Long day today. It has been one of those days that remind you why you love the world championships. In the morning we had a long day of practice. Today was a particularly productive day. Jean Paul, a 4-time French team manager (2 WCs and 2 European Championships) and good friend of many of us on the US team was with us at the practice field today. He was able to offer some great advice both yesterday and today on how to make some small adjustments to get us more in line with what the Europeans have come to expect from the pattern for the last few years.

That is a side of the competition I don’t think a lot of people out there, specifically back in the USA, really know about. While everybody strives to make the competition as objective as possible, the truth is we have humans sitting in the judges chair. Judges focus on different aspects of the pattern in the different regions of the world. At the World Championships Europe provides more judges than any other region, so logic follows that whatever they have been looking at the hardest is going to be important for the competition. I’ll offer an example: JP offered some advice on the double Immelmann with knife edge top and bottom. He mentioned that in Europe, they have come to expect long extended knife edge flights on the maneuver. As a result I adjusted the maneuver to be wider and slowed down my 1/4 rolls in and out. After trying it out I’m liking how it presents better than before.  This sounds like a relatively benign detail, something hardly worth noting, but the truth is these little details are what separates people at the top of the pile. There are a lot of very good pilots at the World Championships these days and any way I can use to separate myself some way is valuable. This is especially true in the preliminaries pattern, where the simple maneuvers leave less room for differentiation between fliers.

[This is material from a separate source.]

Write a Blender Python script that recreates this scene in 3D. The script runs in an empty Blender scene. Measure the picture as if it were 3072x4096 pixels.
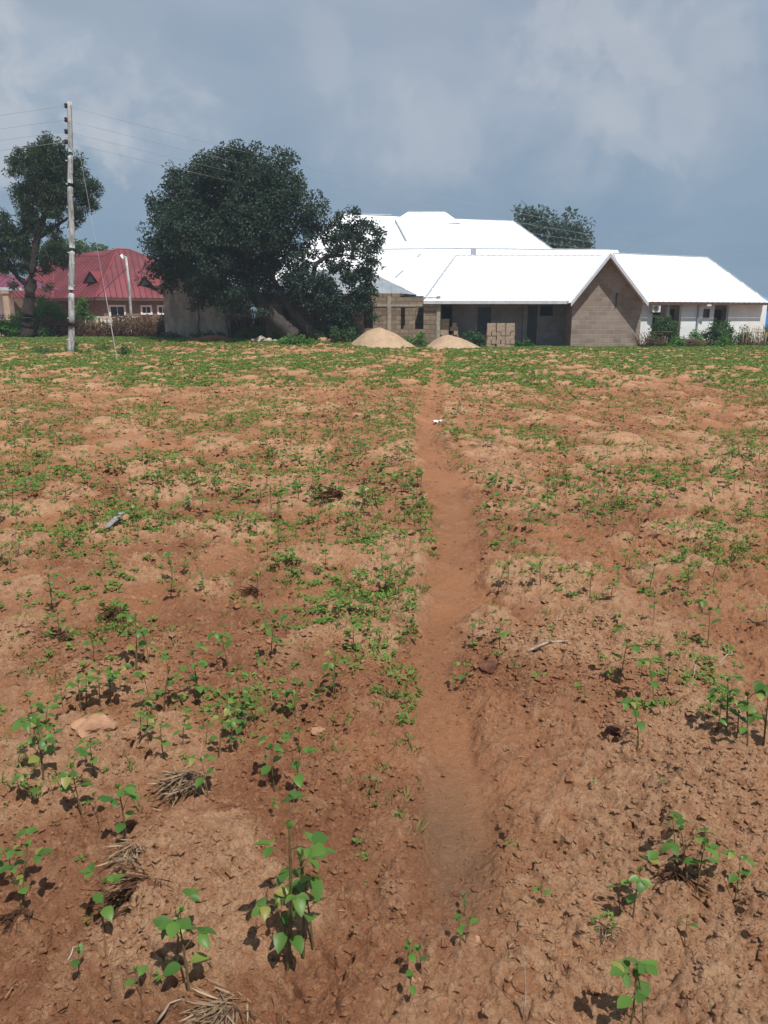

At the end of the day of practice I got my sound meter out to sound test my airplanes. The rest of the team took advantage and we all made sure that our models were legal and ready for processing tomorrow. Every little detail counts. One missed point of preparation can spell disaster for the contest — if you were following the US Nationals this year you may know what I’m talking about — so assuring these things are in order has to be a top priority. The first few days of practice with the Allure we noticed that it was very loud in the air so we have spent considerable time making small adjustments to get it quieter. This wasn’t first noticed on the sound meter either, we noticed it in the air. Loud noises can be very distracting for the judges and even if the airplane is legal on the sound meter it can still be a detriment to scores. I had loud but legal airplanes at the 2011 WCs in Muncie and that as the number one critique I had from other people. One of the first things we did was change the propeller we were using and then we found the problem was in other areas, including an error in the calibrator I was using for the sound meter. Once these were remedied I was able to put my preferred propeller back on — all little details that have to come together to compete successfully.

After practice Bryan and I joined Jean Paul for a beer and dinner at a nice little italian restaurant in the alley next to the hotel. I did my laundry (picture is below; everything is nice here, from gas station bathrooms to laundry rooms at budget hotels) while we were eating and afterwards all three of us went to visit the Japanese team. Bryan and I needed to get some motor mounts that they had brought for us and JP is good friends with most of them. Mr. Yamada gave us some cool YS trucker hats with our mounts. The Japanese team are nothing if not good humored!